When junior placekicker Daniel Lincoln missed a late field-goal attempt in practice, Kiffin didn't waste any time in affording an opportunity to someone else. Walk-on Ethan Ingham delivered with a mid-range field goal that concluded the Vols' Thursday work.

"Sure it is" an open competition at placekicker, Kiffin said. "We've got to find out who the best guy is. Lincoln missed that kick in overtime right there, and it's a kick we have to tie the game at that point and he misses it. So we gave somebody else another shot."

And though Lincoln missed that kick near the end of practice, the 2007 Freshman All-America selection likes his progress this spring.

"No, not at all. We're charting and we make just about every kick during our charting period," the Ocala, Fla., native said. "Today, we were 29 out of 30 and the one we miss is at the end of practice. So that always leaves a little bitter taste in your mouth but leaves you motivated to come back better (Friday).

"You've got to improve; you never reach the level you want to be at.

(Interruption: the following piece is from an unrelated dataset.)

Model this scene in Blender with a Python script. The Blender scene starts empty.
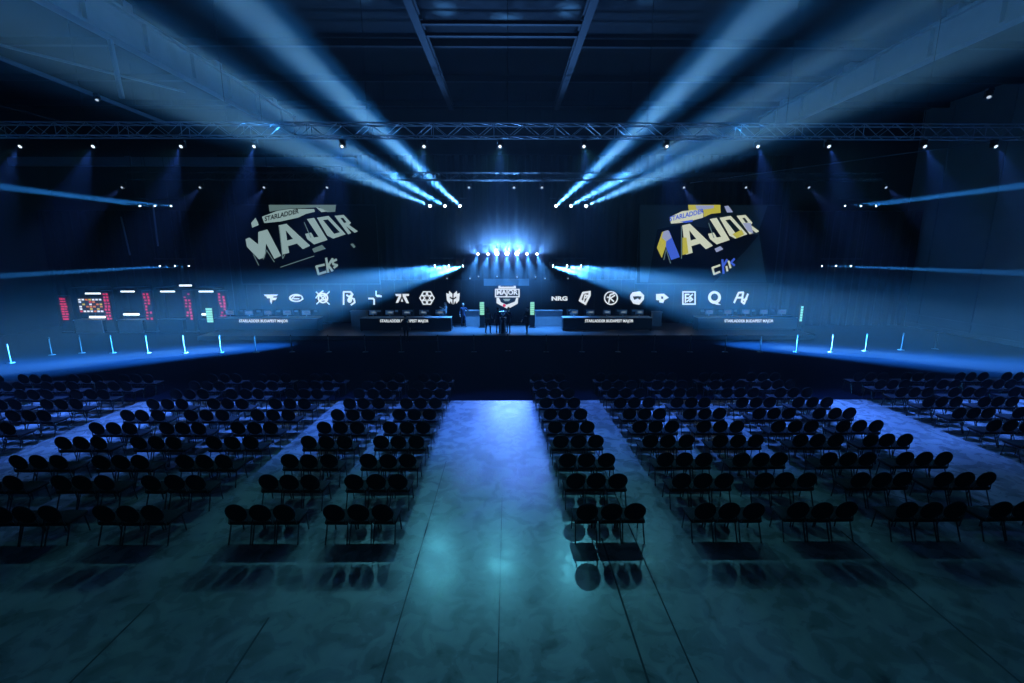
import bpy, bmesh, math, random
from mathutils import Vector, Matrix, Euler
random.seed(7)
PI = math.pi
S = bpy.context.scene
C = S.collection

# ------------------------------------------------------------------ render look
S.view_settings.view_transform = 'Standard'
S.view_settings.look = 'None'
S.view_settings.gamma = 1
S.view_settings.use_curve_mapping = False
S.view_settings.exposure = 0.0
cy = S.cycles
cy.max_bounces = 4; cy.diffuse_bounces = 1; cy.glossy_bounces = 2
cy.volume_bounces = 0; cy.transmission_bounces = 2; cy.transparent_max_bounces = 4
cy.use_denoising = True
cy.use_light_tree = True
cy.sample_clamp_indirect = 3.0
cy.caustics_reflective = False; cy.caustics_refractive = False

# ------------------------------------------------------------------ camera
CH = 5.75
HAZE = .0012
PITCH = math.radians(11.3)
YAW = math.radians(0.5)
cam_d = bpy.data.cameras.new('camera'); cam = bpy.data.objects.new('camera', cam_d); C.objects.link(cam)
cam_d.sensor_width = 36; cam_d.lens = 16.0; cam_d.clip_start = 0.05; cam_d.clip_end = 300
cam.location = (0, 0, CH); cam.rotation_euler = (PI/2 - PITCH, 0, -YAW)
S.camera = cam
ROT = Euler((PI/2 - PITCH, 0, -YAW)).to_matrix()
F = 16.0/36*1024

def ray(px, py):
    return ROT @ Vector(((px-512)/F, -(py-341.5)/F, -1))
def at(px, py, Y):
    """point on the vertical plane y = Y seen at that pixel"""
    d = ray(px, py); return Vector((0, 0, CH)) + d*(Y/d.y)
def proj(p):
    v = ROT.transposed() @ (Vector(p) - Vector((0, 0, CH)))
    if v.z >= -0.01: return None
    return (512 + F*v.x/-v.z, 341.5 - F*v.y/-v.z)

# ------------------------------------------------------------------ materials
def nt(name):
    m = bpy.data.materials.new(name); m.use_nodes = True
    n = m.node_tree.nodes; l = m.node_tree.links
    return m, n, l, n['Principled BSDF']
def mat(name, col, rough=0.6, metal=0.0, var=0.15, scale=6.0, bump=0.0, coat=0.0, spec=0.5):
    m, n, l, b = nt(name)
    tc = n.new('ShaderNodeTexCoord'); ns = n.new('ShaderNodeTexNoise'); ns.inputs['Scale'].default_value = scale
    ns.inputs['Detail'].default_value = 5
    l.new(tc.outputs['Object'], ns.inputs['Vector'])
    mx = n.new('ShaderNodeMix'); mx.data_type = 'RGBA'
    mx.inputs[6].default_value = (*[c*(1-var) for c in col], 1); mx.inputs[7].default_value = (*[min(1, c*(1+var)) for c in col], 1)
    l.new(ns.outputs['Fac'], mx.inputs[0]); l.new(mx.outputs[2], b.inputs['Base Color'])
    b.inputs['Roughness'].default_value = rough; b.inputs['Metallic'].default_value = metal
    b.inputs['Specular IOR Level'].default_value = spec
    if bump:
        bp = n.new('ShaderNodeBump'); bp.inputs['Strength'].default_value = bump; bp.inputs['Distance'].default_value = 0.01
        l.new(ns.outputs['Fac'], bp.inputs['Height']); l.new(bp.outputs[0], b.inputs['Normal'])
    return m
def emi(name, col, strength, base=(0.01, 0.01, 0.012)):
    m, n, l, b = nt(name)
    b.inputs['Base Color'].default_value = (*base, 1); b.inputs['Roughness'].default_value = 0.4
    b.inputs['Emission Color'].default_value = (*col, 1); b.inputs['Emission Strength'].default_value = strength
    m.cycles.emission_sampling = 'NONE'
    return m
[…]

Whether it's a mid-range kick or a short kick, you hit the ball the same way every time."

After seeing Ingham make the final kick, Lincoln and other kickers were the last to leave the field while getting in extra work.

Odds and ends

Nigel Mitchell-Thornton was back on defense at linebacker during Thursday's work. … Visitors on hand for practice included 6-foot-4-inch, 230-pound pro style quarterback Brandon Bortles as well as 6-6, 260-pound offensive lineman Dan Koenig.